幸福と成功だけが人生か・「悲しみ」の日本精紳史

 

地下鉄の乗換駅、飯田橋のブックオフでこの本のタイトルと著者名山折哲雄を見つけたので購入し、早速読み始めた。新書版だ。帰りの電車の中で全21話のうち、4話を読み、その内容の深さに胸を打たれる思いになった。11話 支倉常長の悲劇 15話 叙情する乃木希典 20話 東京だよ おっかさん 21話 敗北を抱きしめた日本人。新書版で少し軽い内容の本かと最初は思ったが、そうではなかった。日本人の本当に深いところにある精神の軸に光を当てる本だった。私が特に衝撃を受けたのは20話 東京だよ おっかさん だった。日本人の精神構造をこの1曲によって見事に描出している。何事につけ真実に肉薄する人間的営為は、喜び、幸福感、成功感というレベルを超えて、人を深い感動、一言で表現すれば「生きていて良かった」という気持に導いていく。この本は私にとってそれこそ居住まいを正して背中を伸ばして読む本ではないか、4話を読んでそう思わされた。山折は新版へのまえがきでハリウッドの映画監督が、アメリカの映画監督の「悲しみ」の感情表現と日本人の映画監督のまったく対象的は演出方法を述べたことを紹介している。日本人監督の場合は悄然とたたずむその人物を風景の中に融か仕込むようなエンディングに持っていく。

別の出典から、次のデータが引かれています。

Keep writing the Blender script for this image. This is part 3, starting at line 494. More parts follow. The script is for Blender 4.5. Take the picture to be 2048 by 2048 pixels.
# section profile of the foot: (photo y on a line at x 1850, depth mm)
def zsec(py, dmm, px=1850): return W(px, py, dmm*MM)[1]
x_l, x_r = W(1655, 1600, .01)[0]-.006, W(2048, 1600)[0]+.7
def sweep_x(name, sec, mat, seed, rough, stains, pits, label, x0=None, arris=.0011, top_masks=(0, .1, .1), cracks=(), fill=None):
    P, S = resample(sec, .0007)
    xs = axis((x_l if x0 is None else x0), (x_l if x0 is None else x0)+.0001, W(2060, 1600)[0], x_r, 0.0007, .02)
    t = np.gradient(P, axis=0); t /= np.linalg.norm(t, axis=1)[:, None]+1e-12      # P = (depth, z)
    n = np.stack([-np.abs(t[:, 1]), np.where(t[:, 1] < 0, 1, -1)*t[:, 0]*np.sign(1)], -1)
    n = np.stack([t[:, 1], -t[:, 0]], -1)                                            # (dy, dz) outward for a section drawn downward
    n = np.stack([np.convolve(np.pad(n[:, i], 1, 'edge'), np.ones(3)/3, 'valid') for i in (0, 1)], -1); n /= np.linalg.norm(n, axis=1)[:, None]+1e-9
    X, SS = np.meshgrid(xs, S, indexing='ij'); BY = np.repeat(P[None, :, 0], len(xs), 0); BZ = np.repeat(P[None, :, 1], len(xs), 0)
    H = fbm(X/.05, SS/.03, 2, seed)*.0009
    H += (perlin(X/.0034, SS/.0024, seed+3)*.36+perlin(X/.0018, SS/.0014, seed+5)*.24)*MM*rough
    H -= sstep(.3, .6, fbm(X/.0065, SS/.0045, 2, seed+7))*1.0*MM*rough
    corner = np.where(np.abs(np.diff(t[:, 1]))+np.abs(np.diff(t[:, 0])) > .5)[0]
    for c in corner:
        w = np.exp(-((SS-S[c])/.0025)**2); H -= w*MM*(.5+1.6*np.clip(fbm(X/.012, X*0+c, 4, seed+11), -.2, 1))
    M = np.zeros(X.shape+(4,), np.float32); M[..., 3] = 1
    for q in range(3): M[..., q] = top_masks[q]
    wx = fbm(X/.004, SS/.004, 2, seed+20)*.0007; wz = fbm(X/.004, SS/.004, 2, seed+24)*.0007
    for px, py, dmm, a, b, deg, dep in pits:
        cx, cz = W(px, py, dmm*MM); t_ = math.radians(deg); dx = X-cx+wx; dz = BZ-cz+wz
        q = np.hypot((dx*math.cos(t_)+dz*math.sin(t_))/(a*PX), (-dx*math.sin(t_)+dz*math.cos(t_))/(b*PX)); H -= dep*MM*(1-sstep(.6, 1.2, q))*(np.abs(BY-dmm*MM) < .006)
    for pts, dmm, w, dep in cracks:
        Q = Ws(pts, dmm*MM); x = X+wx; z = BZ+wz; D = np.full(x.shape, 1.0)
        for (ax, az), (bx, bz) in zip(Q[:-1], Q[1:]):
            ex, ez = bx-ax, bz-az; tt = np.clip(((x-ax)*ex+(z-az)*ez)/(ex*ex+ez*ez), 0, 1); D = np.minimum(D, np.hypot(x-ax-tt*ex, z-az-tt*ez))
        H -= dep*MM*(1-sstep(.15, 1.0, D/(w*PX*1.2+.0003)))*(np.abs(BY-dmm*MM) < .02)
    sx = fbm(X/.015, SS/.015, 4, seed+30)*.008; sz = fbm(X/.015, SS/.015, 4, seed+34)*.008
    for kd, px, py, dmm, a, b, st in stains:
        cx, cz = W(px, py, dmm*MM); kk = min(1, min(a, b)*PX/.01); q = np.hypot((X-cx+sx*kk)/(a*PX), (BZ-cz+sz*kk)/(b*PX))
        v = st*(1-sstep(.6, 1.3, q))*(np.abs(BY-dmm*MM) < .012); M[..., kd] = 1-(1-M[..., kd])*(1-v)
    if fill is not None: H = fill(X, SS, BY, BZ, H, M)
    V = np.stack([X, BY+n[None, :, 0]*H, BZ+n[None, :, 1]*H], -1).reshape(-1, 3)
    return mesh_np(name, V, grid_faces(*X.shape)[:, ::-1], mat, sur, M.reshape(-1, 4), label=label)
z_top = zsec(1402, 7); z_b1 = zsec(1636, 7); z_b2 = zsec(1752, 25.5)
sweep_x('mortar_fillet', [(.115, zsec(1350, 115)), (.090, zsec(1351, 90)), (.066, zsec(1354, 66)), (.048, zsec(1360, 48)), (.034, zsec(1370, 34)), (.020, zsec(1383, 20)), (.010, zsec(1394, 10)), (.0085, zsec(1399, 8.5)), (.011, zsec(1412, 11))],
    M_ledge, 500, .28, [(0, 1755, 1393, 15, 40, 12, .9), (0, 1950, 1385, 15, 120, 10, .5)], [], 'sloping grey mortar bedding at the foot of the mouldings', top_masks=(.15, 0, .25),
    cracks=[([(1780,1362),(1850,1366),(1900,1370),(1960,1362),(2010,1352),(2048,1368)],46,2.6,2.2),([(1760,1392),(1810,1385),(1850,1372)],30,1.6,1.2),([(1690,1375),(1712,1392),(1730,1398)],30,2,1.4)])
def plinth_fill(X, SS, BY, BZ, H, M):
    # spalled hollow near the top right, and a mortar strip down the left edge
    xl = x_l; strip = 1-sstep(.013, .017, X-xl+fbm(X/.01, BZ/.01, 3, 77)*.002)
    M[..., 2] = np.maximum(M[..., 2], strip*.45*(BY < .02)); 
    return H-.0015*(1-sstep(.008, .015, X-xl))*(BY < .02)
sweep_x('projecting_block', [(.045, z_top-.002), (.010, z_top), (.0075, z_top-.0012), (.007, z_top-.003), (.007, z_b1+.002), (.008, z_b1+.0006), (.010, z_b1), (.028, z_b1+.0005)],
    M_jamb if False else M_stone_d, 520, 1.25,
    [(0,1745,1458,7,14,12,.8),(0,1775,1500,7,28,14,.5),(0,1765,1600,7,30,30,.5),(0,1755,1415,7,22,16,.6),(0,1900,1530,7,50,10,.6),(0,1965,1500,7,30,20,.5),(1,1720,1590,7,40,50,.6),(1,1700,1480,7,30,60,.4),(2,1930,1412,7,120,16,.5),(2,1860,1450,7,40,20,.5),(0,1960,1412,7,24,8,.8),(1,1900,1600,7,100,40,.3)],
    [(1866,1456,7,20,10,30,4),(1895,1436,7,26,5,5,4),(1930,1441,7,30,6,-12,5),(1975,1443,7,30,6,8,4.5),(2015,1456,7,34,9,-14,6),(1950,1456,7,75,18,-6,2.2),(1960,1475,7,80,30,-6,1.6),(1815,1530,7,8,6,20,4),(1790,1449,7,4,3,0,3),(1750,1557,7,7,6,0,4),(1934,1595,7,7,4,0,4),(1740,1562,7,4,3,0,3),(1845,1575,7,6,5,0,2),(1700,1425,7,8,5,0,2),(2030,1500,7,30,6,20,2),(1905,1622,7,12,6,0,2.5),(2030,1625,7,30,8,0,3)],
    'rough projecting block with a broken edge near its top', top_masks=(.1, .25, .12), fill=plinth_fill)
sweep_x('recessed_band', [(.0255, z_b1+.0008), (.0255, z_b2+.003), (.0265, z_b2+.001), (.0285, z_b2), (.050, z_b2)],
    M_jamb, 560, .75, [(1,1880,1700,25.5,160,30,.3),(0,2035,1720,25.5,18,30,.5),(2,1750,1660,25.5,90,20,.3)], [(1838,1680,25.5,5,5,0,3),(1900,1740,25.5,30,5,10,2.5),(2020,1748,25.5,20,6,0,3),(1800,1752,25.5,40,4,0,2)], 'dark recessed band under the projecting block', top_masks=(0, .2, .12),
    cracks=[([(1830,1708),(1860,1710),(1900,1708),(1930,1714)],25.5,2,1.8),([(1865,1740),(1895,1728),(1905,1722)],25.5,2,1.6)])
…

山折氏は深い悲しみは底知れぬ自浄作用があると最近の思いを吐露されている。悲しみの自己浄化の力は、怒りや喜びなどのとうてい及ぶところではないと。山折氏のこの本は「幸福」と「成功」をキャッチフレーズにして回っているこの日本の現状に対して、もっと深い、もっと価値のある精神の軸があることを教えてくれる。

この本は深い悲しみを経験した人に是非オススメしたい本だ。深い悲しみが分る、それが

本当の日本人らしさかもしれない。料理には隠し味が大切と聞く。深い悲しみと自己浄化

は人生をより良く、深く生きるための隠し味でもあろう。ビジネスモデルをデザインする

場合にもこのことを頭と心の中でわきまえていきたい。